Verizon vows to put the customer first.
"We know teamwork enables us to serve our customers better and faster. We embrace diversity and personal development not only because it’s the right thing to do, but also because it’s smart business. We are driven not by ego but by accomplishments. We keep our commitments to each other and our customers. Our word is our contract. We respect and trust one another, communicating openly, candidly and directly since any other way is unfair and a waste of time. We voice our opinion and exercise constructive dissent, and then rally around the agreed-upon action with our full support. Any one of us can deliver a view or idea to anyone else, and listen to and value another’s view regardless of title or level. Ideas live and die on their merits rather than where they were invented.
"We believe integrity is at the core of who we are. It establishes the trust that is critical to the relationships we have. We are committed to do the right thing and follow sound business practices in dealing with our customers, suppliers, owners and competitors. Our competitors are not enemies; they are challengers who drive us to improve. We are good corporate citizens and share our success with the community to make the world in which we work better than it was yesterday.
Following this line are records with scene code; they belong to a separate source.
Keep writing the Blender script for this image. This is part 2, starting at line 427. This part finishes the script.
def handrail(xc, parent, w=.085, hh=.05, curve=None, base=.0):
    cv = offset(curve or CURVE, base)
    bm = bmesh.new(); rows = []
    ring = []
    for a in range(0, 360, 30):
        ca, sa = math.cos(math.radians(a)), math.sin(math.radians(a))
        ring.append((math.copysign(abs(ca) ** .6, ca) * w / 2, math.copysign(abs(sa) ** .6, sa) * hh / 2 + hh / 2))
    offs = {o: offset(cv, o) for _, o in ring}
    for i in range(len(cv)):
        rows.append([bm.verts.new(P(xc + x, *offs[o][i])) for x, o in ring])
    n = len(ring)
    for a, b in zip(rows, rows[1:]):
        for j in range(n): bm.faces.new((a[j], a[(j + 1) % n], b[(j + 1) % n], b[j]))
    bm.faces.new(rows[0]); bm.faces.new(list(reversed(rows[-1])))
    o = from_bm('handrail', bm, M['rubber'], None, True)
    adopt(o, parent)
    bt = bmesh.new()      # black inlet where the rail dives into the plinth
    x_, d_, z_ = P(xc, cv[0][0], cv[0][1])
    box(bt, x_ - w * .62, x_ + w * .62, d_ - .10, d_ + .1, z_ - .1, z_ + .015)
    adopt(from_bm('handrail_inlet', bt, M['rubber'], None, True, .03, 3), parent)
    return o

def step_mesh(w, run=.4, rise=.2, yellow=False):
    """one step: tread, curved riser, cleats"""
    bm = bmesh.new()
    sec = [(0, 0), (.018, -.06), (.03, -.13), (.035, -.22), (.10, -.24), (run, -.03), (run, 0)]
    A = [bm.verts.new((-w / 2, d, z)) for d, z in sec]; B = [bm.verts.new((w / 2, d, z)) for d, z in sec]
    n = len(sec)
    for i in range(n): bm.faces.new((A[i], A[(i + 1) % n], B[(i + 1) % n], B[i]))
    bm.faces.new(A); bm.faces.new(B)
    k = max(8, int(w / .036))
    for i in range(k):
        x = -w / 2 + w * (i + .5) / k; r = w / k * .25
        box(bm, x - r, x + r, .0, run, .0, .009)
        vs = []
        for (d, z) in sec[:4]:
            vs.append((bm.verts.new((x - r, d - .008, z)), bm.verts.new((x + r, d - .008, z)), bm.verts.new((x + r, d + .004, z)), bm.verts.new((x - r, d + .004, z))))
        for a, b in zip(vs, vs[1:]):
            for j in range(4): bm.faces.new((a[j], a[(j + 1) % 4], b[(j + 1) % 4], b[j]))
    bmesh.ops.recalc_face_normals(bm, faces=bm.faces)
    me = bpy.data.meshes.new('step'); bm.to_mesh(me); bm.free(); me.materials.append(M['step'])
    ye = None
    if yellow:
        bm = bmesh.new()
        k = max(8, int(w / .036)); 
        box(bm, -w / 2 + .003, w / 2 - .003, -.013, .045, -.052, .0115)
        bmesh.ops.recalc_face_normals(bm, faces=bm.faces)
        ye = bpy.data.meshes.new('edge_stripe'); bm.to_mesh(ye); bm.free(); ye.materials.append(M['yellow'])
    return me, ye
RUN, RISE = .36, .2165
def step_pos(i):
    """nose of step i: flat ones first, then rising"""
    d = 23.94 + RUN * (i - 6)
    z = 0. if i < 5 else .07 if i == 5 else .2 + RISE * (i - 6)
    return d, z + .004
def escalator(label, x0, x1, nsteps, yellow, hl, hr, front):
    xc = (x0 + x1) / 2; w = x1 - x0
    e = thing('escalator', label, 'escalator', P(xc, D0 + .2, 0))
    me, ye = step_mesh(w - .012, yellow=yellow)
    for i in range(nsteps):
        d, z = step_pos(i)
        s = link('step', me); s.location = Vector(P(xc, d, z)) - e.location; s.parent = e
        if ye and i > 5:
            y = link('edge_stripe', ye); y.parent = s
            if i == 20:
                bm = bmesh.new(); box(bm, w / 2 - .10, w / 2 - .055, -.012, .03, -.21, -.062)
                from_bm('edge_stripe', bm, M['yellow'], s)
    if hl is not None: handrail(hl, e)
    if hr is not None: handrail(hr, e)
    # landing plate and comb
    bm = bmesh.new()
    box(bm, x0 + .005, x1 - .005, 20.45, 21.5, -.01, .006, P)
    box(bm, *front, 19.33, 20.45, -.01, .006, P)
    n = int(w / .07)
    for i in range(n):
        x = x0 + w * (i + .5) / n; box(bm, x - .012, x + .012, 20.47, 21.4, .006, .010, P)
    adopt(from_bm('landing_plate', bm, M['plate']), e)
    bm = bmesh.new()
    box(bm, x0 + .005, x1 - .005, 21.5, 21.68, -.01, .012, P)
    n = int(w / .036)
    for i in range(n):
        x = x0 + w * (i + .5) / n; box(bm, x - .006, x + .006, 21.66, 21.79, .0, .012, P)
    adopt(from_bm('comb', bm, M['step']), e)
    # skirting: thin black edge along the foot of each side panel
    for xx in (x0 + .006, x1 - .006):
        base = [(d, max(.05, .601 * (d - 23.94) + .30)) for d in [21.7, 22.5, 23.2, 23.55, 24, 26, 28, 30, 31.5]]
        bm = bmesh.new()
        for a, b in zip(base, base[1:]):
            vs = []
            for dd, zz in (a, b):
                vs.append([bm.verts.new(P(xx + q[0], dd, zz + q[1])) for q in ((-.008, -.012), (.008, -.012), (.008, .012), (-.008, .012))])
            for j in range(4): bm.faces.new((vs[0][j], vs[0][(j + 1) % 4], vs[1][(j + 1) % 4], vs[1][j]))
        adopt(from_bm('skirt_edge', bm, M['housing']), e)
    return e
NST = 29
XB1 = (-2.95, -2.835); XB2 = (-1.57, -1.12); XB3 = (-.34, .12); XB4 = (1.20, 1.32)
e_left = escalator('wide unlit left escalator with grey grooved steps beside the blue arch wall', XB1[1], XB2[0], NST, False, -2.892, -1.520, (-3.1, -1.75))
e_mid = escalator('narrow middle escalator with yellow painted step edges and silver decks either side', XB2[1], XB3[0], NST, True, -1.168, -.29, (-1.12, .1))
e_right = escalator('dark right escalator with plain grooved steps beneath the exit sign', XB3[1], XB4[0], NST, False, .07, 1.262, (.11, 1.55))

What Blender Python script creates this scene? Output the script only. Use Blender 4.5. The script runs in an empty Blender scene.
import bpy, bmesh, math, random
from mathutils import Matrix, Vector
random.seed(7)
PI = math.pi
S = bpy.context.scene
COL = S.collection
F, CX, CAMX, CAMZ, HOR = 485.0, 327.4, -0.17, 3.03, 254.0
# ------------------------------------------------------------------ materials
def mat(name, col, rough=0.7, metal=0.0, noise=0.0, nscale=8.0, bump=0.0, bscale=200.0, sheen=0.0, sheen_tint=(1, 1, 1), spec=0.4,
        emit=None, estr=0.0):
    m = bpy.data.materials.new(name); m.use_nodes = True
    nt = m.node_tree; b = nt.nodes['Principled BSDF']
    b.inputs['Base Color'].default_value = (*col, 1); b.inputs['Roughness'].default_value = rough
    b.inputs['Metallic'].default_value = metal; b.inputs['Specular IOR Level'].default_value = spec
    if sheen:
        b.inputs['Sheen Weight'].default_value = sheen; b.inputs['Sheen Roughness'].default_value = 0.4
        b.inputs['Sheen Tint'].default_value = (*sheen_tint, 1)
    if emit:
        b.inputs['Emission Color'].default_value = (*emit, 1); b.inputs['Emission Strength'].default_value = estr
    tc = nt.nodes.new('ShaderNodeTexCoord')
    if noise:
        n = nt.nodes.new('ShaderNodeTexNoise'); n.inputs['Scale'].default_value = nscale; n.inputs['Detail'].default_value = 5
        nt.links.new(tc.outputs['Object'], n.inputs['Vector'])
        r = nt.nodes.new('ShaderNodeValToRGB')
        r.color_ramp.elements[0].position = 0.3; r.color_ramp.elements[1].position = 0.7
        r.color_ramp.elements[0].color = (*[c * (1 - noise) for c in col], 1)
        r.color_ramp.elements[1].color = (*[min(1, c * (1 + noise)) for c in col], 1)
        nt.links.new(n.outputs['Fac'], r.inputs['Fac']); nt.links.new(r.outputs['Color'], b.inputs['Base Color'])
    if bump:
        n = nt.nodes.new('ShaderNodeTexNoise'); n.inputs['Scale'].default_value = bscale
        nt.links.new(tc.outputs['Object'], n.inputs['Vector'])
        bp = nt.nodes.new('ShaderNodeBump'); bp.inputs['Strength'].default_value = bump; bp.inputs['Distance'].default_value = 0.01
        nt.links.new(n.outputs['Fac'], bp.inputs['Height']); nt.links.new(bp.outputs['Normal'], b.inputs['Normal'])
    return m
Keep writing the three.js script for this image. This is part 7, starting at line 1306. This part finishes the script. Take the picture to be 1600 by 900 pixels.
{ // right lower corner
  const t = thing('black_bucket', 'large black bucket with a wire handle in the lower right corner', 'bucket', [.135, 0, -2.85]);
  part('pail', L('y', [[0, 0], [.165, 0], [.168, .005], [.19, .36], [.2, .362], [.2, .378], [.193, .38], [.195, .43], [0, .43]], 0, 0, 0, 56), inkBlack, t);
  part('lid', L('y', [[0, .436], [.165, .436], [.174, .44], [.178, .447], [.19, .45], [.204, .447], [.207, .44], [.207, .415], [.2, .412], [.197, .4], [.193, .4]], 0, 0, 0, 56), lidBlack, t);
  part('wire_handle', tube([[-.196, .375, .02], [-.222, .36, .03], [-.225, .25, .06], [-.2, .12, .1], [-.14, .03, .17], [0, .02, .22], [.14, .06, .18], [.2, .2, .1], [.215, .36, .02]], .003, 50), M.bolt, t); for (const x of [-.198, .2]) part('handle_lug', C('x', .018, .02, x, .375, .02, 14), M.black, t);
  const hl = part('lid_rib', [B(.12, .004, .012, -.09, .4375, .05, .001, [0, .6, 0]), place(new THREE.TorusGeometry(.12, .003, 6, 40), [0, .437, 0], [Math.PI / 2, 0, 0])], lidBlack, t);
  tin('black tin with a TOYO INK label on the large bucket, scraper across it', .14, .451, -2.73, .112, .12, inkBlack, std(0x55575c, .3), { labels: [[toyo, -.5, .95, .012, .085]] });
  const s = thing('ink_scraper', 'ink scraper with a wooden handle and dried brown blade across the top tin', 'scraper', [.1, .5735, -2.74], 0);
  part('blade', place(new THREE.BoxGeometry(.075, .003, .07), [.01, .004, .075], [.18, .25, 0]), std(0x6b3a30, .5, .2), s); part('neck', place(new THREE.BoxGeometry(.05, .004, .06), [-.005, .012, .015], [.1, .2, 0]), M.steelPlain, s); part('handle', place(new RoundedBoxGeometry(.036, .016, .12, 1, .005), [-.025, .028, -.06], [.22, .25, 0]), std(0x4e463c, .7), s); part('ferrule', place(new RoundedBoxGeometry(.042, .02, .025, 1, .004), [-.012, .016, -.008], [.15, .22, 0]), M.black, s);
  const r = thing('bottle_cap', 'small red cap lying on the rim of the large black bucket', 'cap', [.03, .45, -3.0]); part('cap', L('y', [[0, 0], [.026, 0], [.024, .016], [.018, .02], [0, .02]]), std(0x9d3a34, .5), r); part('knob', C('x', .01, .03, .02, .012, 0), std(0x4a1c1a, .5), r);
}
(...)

Verizon also vows to share its success with the community.

"We know that bigness is not our strength, best is our strength. Bureaucracy is an enemy. We fight every day to stay “small” and keep bureaucracy out. We are more agile than companies a fraction of our size, because we act fast and take risks every day. We see crisis and change as opportunities, not threats. We run to a crisis, not away. Change energizes us. We work hard, take action and take personal accountability for getting things done. Our actions produce measurable results.
"Everything we do is built on the strong foundation of our corporate values. We work 24x7 because our customers depend on us 24x7. We know our best was good for today. Tomorrow we’ll do better."